Proposition 8 did nothing to alter the California state law as to what benefits were attainable through civil unions, or legal homosexual partnerships. Homosexual couples are still provided with an essential element of the definition of "marriage" proposed by the LA Times. They have access to "a contractual agreement that confers certain legal privileges and responsibilities on its signatories"; yet they feel as though they lack another privilege: "social respect."
Legal privileges and responsibilities are not enough; public endorsement and approval is the last remaining hurdle for the homosexual community--an endorsement that states homosexual unions, "a contractual agreement that confers benefits," are the same as marriage understood heterosexually. But they are simply not the same, particularly in this respect. Marriage is a community wherein the sexual activity of the man and the woman has an integral connection to the kind of community it is, namely as the kind of community that would be fulfilled by the conceiving, bearing, and raising of children. The sexual activity of the married couple is an integral aspect of their marital community because it is the kind of activity that would be fulfilled by new life.

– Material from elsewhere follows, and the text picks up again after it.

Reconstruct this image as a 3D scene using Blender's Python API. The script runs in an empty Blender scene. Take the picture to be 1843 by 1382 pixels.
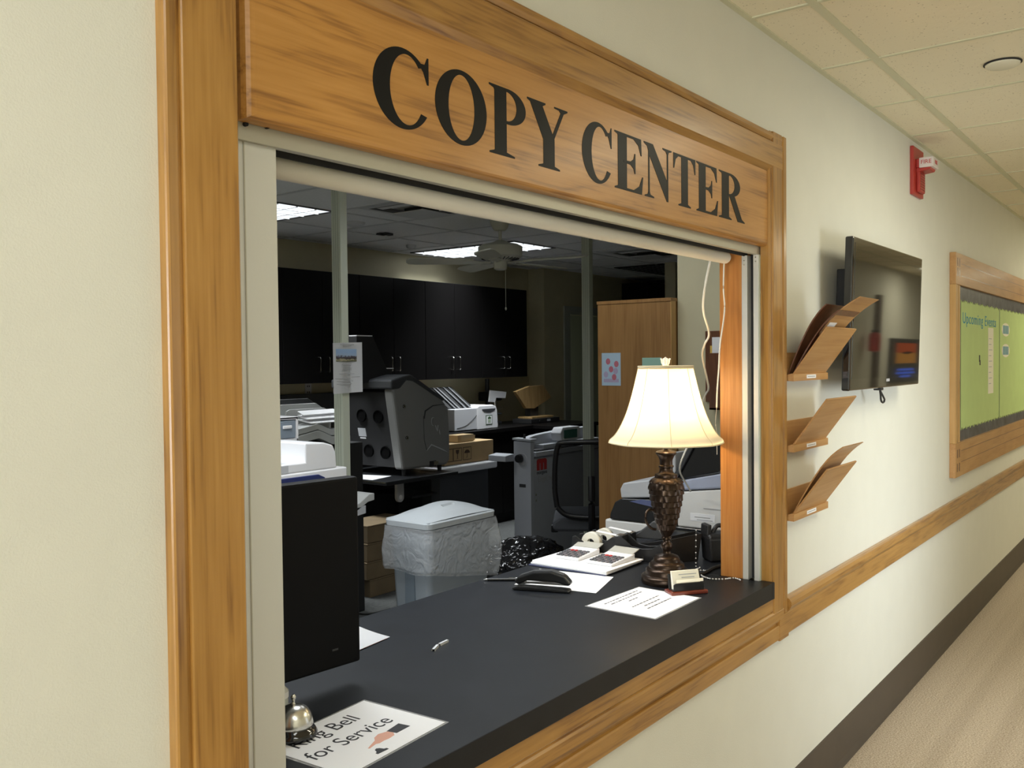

Yet, the sexual activities in homosexual unions have no integral relationship to the kind of community they form. While homosexual couples do of course raise children, their sexual activities have nothing to do with that part of their community. They have a community formed to produce legal and social benefits (such as raising children), and they have another community of affectionate sexual activity. Moreover, their sexual activity is not an activity that would be fulfilled by the coming to be of new life. In other words, within homosexual unions there is a disintegration of sexual activity and the kind of community formed, which is not present in marriage as heterosexual; and this is the marked difference between these two communities.
Doesn't it then at least seem odd that the homosexual community would seek public endorsement of their unions as equal to the kind of community whose sexual activity would be fulfilled by the coming to be of new life?
To say that equal protection under the law, as proposed in the XIV Amendment, is grounds to be protected from a failure of public endorsement is stretching that statute a bit too far. If one can demand endorsement by the political community of a lifestyle choice, shouldn't heterosexual couples by the same principle have sufficient grounds to demand that homosexual couples endorse their lifestyle choice? But this could never work, for if homosexual couples did this they would implicitly deny their own communities. For they would endorse a condition they themselves cannot meet, namely an integral relation of sexual activity and marital community.
We will have it only one way: either the political community will endorse traditional marriage, which in turn implicitly denies homosexual unions as being the same kind of community; or it will endorse homosexual unions, and thereby deny the defining attributes of marriage as it currently stands.